WASHINGTON: The Senate’s proposed move to cut $84 million from the Navy’s 2021 $482 million budget request for incremental upgrades to its F-35C fighter jets will push back critical electronic warfare capabilities by a year and decrease operational availability, according to the service’s budgetary appeal obtained by Breaking Defense.

It also will end up increasing costs for retrofitting the EW hardware into the service’s Joint Strike Fighter variant by $700 million, the service argues.

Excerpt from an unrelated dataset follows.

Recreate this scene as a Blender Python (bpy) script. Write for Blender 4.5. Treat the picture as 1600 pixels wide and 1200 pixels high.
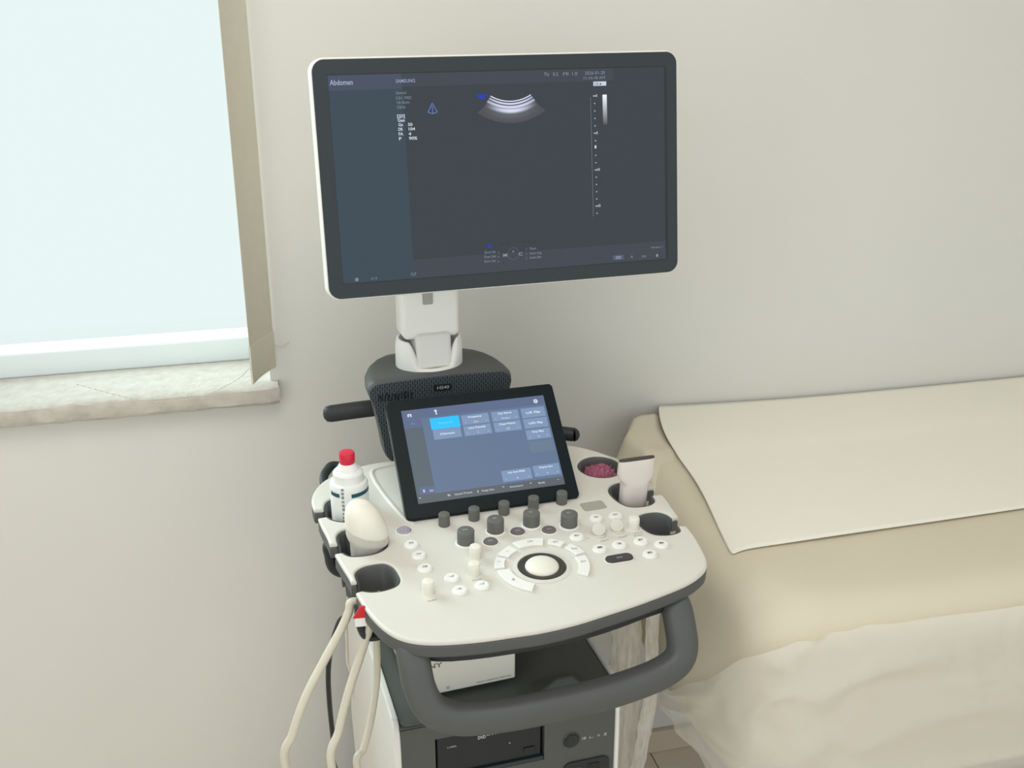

Senate appropriators in their version of the annual defense spending package, released last month, criticized the overarching Joint Strike Fighter software/hardware upgrade plan, called Continuous Capability Development and Delivery (C2D2). Under the C2D2 program, prime contractor Lockheed Martin is supposed to deliver software upgrades every six months. However, the Government Accountability Office (GAO) in a July report found that those upgrades were more often than not delayed, and it criticized the Pentagon’s Joint Program Office (JPO) for failing to develop a more realistic schedule.

The JPO requested a total of $1.98 billion for C2D2 for Air Force, Navy and Marine Corps jets, but the Senate Appropriations Committee (SAC) would slash $565.9 million from the total.

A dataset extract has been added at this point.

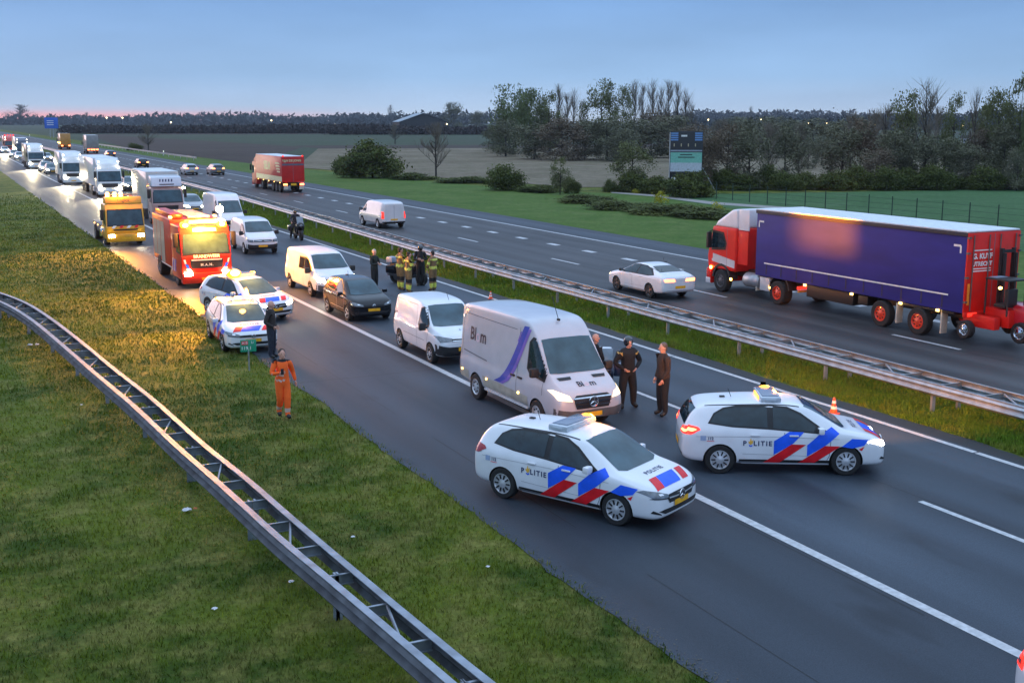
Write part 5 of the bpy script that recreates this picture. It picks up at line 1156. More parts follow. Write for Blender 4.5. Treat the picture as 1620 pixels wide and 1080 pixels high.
flat_text(ks, "lettering", INKW, "A15", -.10, -.022, .83, .10, .002); flat_text(ks, "lettering", INKW, "Li", .12, -.014, .84, .10, .001); flat_text(ks, "lettering", INKW, "119,1", -.06, -.014, .67, .14, .002)
CONEO = mat("cone_orange", (.80, .09, .02), .45, coat=.2)
def cone(label, x, y, s=1.):
    t = thing("traffic_cone", label, "traffic cone", (x, y, 0), sc=s, group="traffic cones on the median line")
    m = MB(); m.box((0, 0, .03), (.36, .36, .05), 0, bev=.02); m.lathe([(.15, .05), (.045, .62), (.035, .64), (0, .64)], 20, 'z'); m.build("cone_body", CONEO, t, 40)
    for z0, z1 in ((.20, .31), (.42, .52)):
        f = lambda z: .15-.105*(z-.05)/.57+.004
        m = MB(); m.lathe([(f(z0), z0), (f(z1), z1)], 20, 'z'); m.build("white_band", INKW, t, 40)
    return t
cone("orange and white traffic cone on the line just behind the side-on police car's bonnet", 19.81, 22.1, .66)
cone("small traffic cone on the median line, just showing above the silver-white van's roof", 20.2, 43.3, .5)
PAPER = mat("litter_white", (.6, .6, .62), .7); LITO = mat("litter_orange", (.5, .12, .04), .7)
def litter(name, lab, px_, py_, size, m_, n=5):
    p = gp(px_, py_); b = bmesh.new(); bmesh.ops.create_icosphere(b, subdivisions=2, radius=size*.62)
    for v in b.verts: v.co = Vector((v.co.x*random.uniform(.6, 1.4), v.co.y*random.uniform(.5, 1.3), abs(v.co.z)*random.uniform(.2, .7)))
    q = MB(); q.bm(b); o = q.build(name, m_, None, 0); o.location = (p.x, p.y, .05); o.rotation_euler = (0, 0, random.uniform(0, 6)); return tag(o, lab, "litter", "litter in the grass")
litter("plastic_bag", "crumpled white bag in the grass with an orange scrap beside it", 296, 810, .13, PAPER)
litter("paper_scrap", "orange paper scrap lying right against the crumpled white bag", 309, 808, .07, LITO)
litter("paper_scrap", "upright pale paper scrap nearest to the curved guard rail, low in the photo", 461, 924, .08, PAPER)
litter("paper_scrap", "speckled pale paper scrap left of the one nearest the rail, lowest in the photo", 340, 967, .07, PAPER)
litter("paper_scrap", "larger white scrap of a pair high on the left grass near the rail's bend", 48, 548, .14, PAPER)
litter("paper_scrap", "smaller grey scrap of a pair high on the left grass near the rail's bend", 59, 547, .11, PAPER)
litter("paper_scrap", "tiny white scrap alone on the left grass, level with the walking man's knees", 129, 643, .06, PAPER)
litter("paper_scrap", "pale scrap in the grass strip left of the foreground police car", 772, 900, .05, PAPER)
litter("paper_scrap", "thin pale scrap in the grass strip right of the curved rail, halfway down", 558, 853, .06, PAPER)
# wire fence posts beyond the far verge
fw = thing("wire_fence", "long thin green wire fence along the meadow behind the blue curtain trailer", "fence")
FG = mat("fence_green", (.012, .035, .022), .6)
for k in range(26):
    m = MB(); m.tube([(65.2, 40+2.5*k, 0), (65.2, 40+2.5*k, 1.55)], .045, 6); m.build("post", FG, fw, 0)
m = MB()
for z in (.15, .55, .95, 1.35): m.tube([(65.2, 40, z), (65.2, 102.5, z)], .012, 4)
m.build("wire", FG, fw, 0)
# billboard by the meadow
bb = thing("billboard", "tall narrow billboard with black top, green middle and dark foot panel by the fields", "billboard", (69.6, 101.5, 0), R(-33))
DKP = mat("board_black", (.012, .016, .020), .5); m = MB(); m.box((0, .12, 3.1), (3.35, .14, 6.0), 0, bev=.03); m.build("board", DKP, bb)
def panel(name, mt, x0, x1, z0, z1, y=.04): m = MB(); m.box(((x0+x1)/2, y, (z0+z1)/2), (x1-x0, .02, z1-z0)); return m.build(name, mt, bb, 0)
panel("green_panel", mat("board_green", (.17, .46, .36), .5), -1.6, 1.6, 2.9, 3.95); panel("white_panel", mat("board_pale", (.46, .52, .56), .5), -1.6, 1.6, 2.0, 2.9)
for k in range(4): panel("blue_strip", mat("board_blue", (.12, .26, .52), .4), -1.6, -.85, 5.15+.22*k, 5.30+.22*k); panel("blue_strip", mat("board_blue", (.12, .26, .52)), .85, 1.6, 5.15+.22*k, 5.30+.22*k)
for k in range(4): panel("lit_window", mat("board_cream", (.40, .34, .22)), -1.3+.72*k, -1.2+.72*k, 4.55, 4.85)
panel("pale_band", mat("board_greyband", (.25, .30, .36)), -1.6, 1.6, 4.05, 4.2)
for w_, z in ((.62, 3.72), (.85, 3.46)): panel("lettering_bar", DKP, -w_, w_, z-.05, z+.05, .025)
panel("lettering_bar", INKW, -.55, .05, 5.55, 5.72, .035); panel("white_square", INKW, -1.45, -1.0, 1.0, 1.4, .035); panel("lettering_bar", PALE, -.9, -.1, .95, 1.05, .035)
m = MB(); m.prism([(0, 0.2), (2.6, .2), (2.6, 5.7), (0, 6.0)], -1.72, -1.66, 'x'); m.build("side_panel", PALE, bb)
for x in (-1.5, 1.5): m = MB(); m.tube([(x, .25, 0), (x, .25, 6.0)], .08, 6); m.build("post", BLK, bb)
for s in (-1, 1): m = MB(); m.tube([(1.7, .3, 2.4), (1.7+1.4*1, 1.5+s, 0)], .05, 5); m.build("stay", GALV, bb)
# blue direction sign far away
bs = thing("direction_sign", "blue motorway direction sign on a post far along the road under the pink horizon", "road sign", (44.5, 520, 0))
m = MB(); m.box((0, 0, 5.9), (5.2, .15, 4.4), 0, bev=.05); m.build("sign_plate", mat("sign_blue", (.02, .12, .55), .4), bs)
for x in (-.6, .6): m = MB(); m.tube([(x, .2, 0), (x, .2, 4)], .14, 6); m.build("post", GALV, bs)
for z in (5.2, 6.0, 6.8): m = MB(); m.box((-.4, -.1, z), (2.6, .03, .28)); m.build("lettering_bar", INKW, bs, 0)
# marker posts with a reflector on the far verge
for px_, py_, lab in ((259, 246, "small white marker post on the far verge beside the thin rail, nearer one"), (47, 217, "small white marker post at the far end of the thin verge rail")):
    p = gp(px_, py_); t = thing("marker_post", lab, "marker post", (p.x, p.y, 0)); m = MB(); m.box((0, 0, .5), (.14, .10, 1.0), 0, bev=.02); m.build("post", INKW, t); m = MB(); m.box((0, -.06, .85), (.09, .03, .16)); m.build("reflector", mat("reflector_glow", (.8, .9, .7), .3, emit=(.9, 1, .7), es=2.), t)  # reflector glows by emission, standing in for headlight thrown back
# service path by the billboard
sheet("path", [tuple(gp(*q).xy) for q in ((965, 304), (1030, 308), (1130, 320), (1300, 332), (1300, 336), (1120, 323), (1030, 311), (968, 306))], .03, mat("path_concrete", (.24, .23, .21), .8))
# ------------------------------------------------------------------ trees, shrubs and the far tree lines
BARK = mat("bark", (.030, .025, .020), .9, var=.3, bump=.5, bs=8.)
def leafmat(n, a, b): return mat(n, a, .8, var=.3, vs=.55, spec=.2, col2=b)
LF = dict(willow=leafmat("willow_leaves", (.065, .092, .04), (.165, .19, .07)), olive=leafmat("spring_leaves", (.070, .085, .036), (.19, .195, .07)), dark=leafmat("dark_leaves", (.080, .084, .054), (.18, .175, .10)),
          twig=leafmat("twig_brown", (.11, .095, .075), (.20, .17, .13)), bush=leafmat("bush_leaves", (.040, .060, .014), (.12, .135, .026)), rust=leafmat("rust_twigs", (.10, .078, .055), (.19, .145, .095)),
          blossom=leafmat("white_blossom", (.20, .21, .20), (.34, .34, .33)), yellow=leafmat("yellow_flowers", (.30, .28, .02), (.45, .42, .04)))
def leaf_quads(pts, size, squash=1., vert=0.):
    n = len(pts); a = rng.normal(size=(n, 3)); 
    if vert: a[:, 2] *= vert
    a /= np.linalg.norm(a, axis=1)[:, None]; b = rng.normal(size=(n, 3)); b -= (b*a).sum(1)[:, None]*a; b /= np.linalg.norm(b, axis=1)[:, None]
    s = size*rng.uniform(.5, 1.4, (n, 1)); a = a*s*squash; b = b*s*.55
    v = np.stack([pts-a-b*.4, pts+b*-.9, pts+a, pts+b*.9], 1).reshape(-1, 3)
    return v
def quad_mesh(name, v, m):
    n = len(v)//4; me = bpy.data.meshes.new(name); me.vertices.add(len(v)); me.vertices.foreach_set("co", v.ravel()); me.loops.add(n*4); me.loops.foreach_set("vertex_index", np.arange(n*4))
    me.polygons.add(n); me.polygons.foreach_set("loop_start", np.arange(0, n*4, 4)); me.polygons.foreach_set("loop_total", np.full(n, 4)); me.materials.append(m); me.update(); me.validate(); return me
def crown_mesh(kind, seed, n=3200, leaf=.035):
    """unit tree: height 1, crown radius about .3; clumps of small faces in an uneven volume"""
    g = np.random.default_rng(seed); pts = []
    if kind in ("willow", "olive", "dark", "blossom", "rust"):
        nc = 44; low = kind in ("dark", "rust")
        for i in range(nc):
            z = g.uniform(.02 if low else .18, .93); prof = math.sin(math.pi*min(1, max(.03, (z-.08)/.95 if not low else .22+.76*z)))**.6
            r = .30*prof*math.sqrt(g.uniform(.05, 1)); t = g.uniform(0, 6.28); c = np.array([r*math.cos(t), r*math.sin(t), z]); s = g.uniform(.035, .075)
            k = n//nc; q = g.normal(size=(k, 3))*s; q[:, 2] *= 1.5 if kind == "willow" else .9; pts.append(c+q)
        pts = np.concatenate(pts); pts = pts[(pts[:, 2] > .0)&(pts[:, 2] < 1.02)]
        return quad_mesh("crown", leaf_quads(pts, leaf, 1.3 if kind == "willow" else 1., 2.5 if kind == "willow" else 0), LF[kind])
    if kind == "bush" or kind == "yellow":
        for i in range(40):
            t = g.uniform(0, 6.28); u = g.uniform(0, 1)**.5; c = np.array([.42*u*math.cos(t), .42*u*math.sin(t), g.uniform(.1, .9*math.sqrt(max(.05, 1-.8*u*u)))]); q = g.normal(size=(n//40, 3))*.085; pts.append(c+q)
        pts = np.concatenate(pts); pts = pts[pts[:, 2] > .0]
        return quad_mesh("crown", leaf_quads(pts, leaf*1.1, 1.1, 1.6), LF[kind])
def limbs(seed, height=.9, spread=.26, n=9, start=.18, trunk=.018, up=.8):
    g = random.Random(seed); mb = MB(); mb.tube([(0, 0, 0), (g.uniform(-.01, .01), g.uniform(-.01, .01), .35), (g.uniform(-.02, .02), g.uniform(-.02, .02), height)], [trunk, trunk*.7, trunk*.12], 6)
    for i in range(n):
        z = g.uniform(start, height*.75); t = g.uniform(0, 6.28); r = spread*g.uniform(.5, 1.1)*(1.1-z); h = z+r*up*g.uniform(.7, 1.6)
        a = (r*math.cos(t), r*math.sin(t), min(.98, h)); mid = (a[0]*.5, a[1]*.5, z+(a[2]-z)*.4); mb.tube([(0, 0, z), mid, a], [trunk*.5, trunk*.3, trunk*.08], 5)
    return mb.mesh("trunk", BARK)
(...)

Echoing GAO’s concerns about unrealistic scheduling and vague performance criteria, the appropriators cited “significant challenges” to the effort including: “cost growth of approximately 70 percent, schedule delays of the Technology Refresh 3 system, and a 3 year delay in the delivery of the complete Capability Increment #1 (formerly Block 4) capabilities.”

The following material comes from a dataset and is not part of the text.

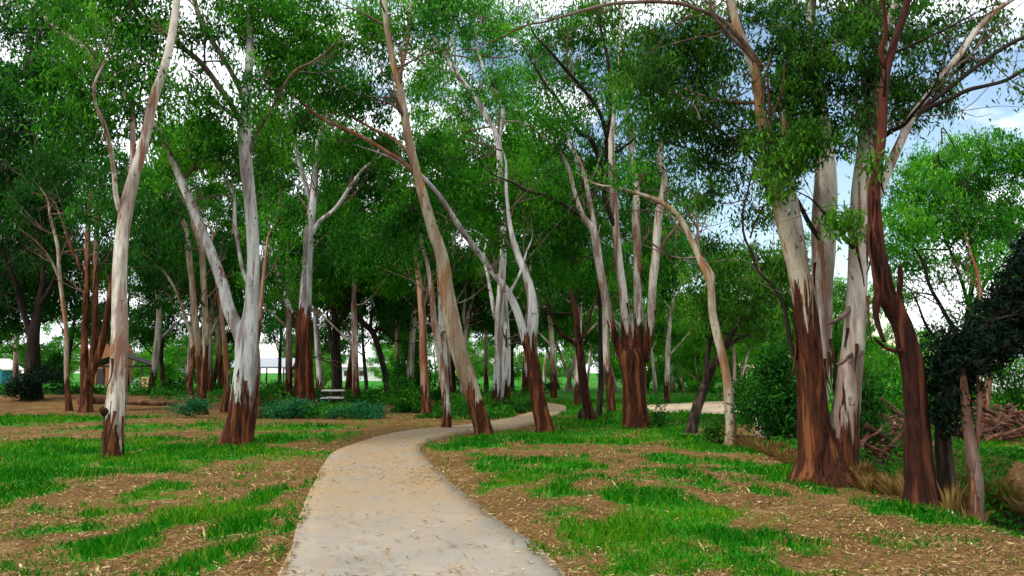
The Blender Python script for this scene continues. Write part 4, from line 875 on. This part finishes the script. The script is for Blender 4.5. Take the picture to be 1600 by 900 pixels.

The SAC added, “Given that F–35 modernization is planned using the C2D2 approach through 2035, the Committee is troubled by these developments.”

Further, the appropriators noted the high costs of the total C2D2 effort, and charged the Defense Department to break it out into a stand-alone major acquisition program in its 2023 budget to allow greater transparency and improved oversight.

For it’s part, the Navy cited a litany of woe beyond that would befall the F-35 program writ large if its funding for C2D2 is slashed.

“Proposed program reductions will cause significant negative impacts to the development, delivery, and fielding of important electronic warfare, radar, communications, precision navigation, and integrated weapons capabilities on the F-35 (inclusive of critical F-35 Training Systems). These capabilities are required by the F-35 warfighter to meet the challenges of a rapidly evolving global threat environment, and are critical to keeping F-35 dominance over our near-peer competitors, China and Russia,” the document argued.

For the Navy in particular, this includes “a one-year delay of U.S. Service prioritized weapons integration and associated mission planning activities including AARGM-ER, the AGM-158 family of weapons, and increased missile carriage negatively impacting F-35 survivability and lethality,” the appeal said.

Finally, the Navy argued that the SAC reduction would have a “significant negative impact” on the JPO’s effort to replace Lockheed’s infamously complicated and buggy maintenance and logistics software, ALIS (for Autonomic Logistics Information System), with a faster, streamlined version. The new software, called ODIN, for Operational Data Integrated Network, is being developed internally by DoD to give service maintenance efforts more autonomy.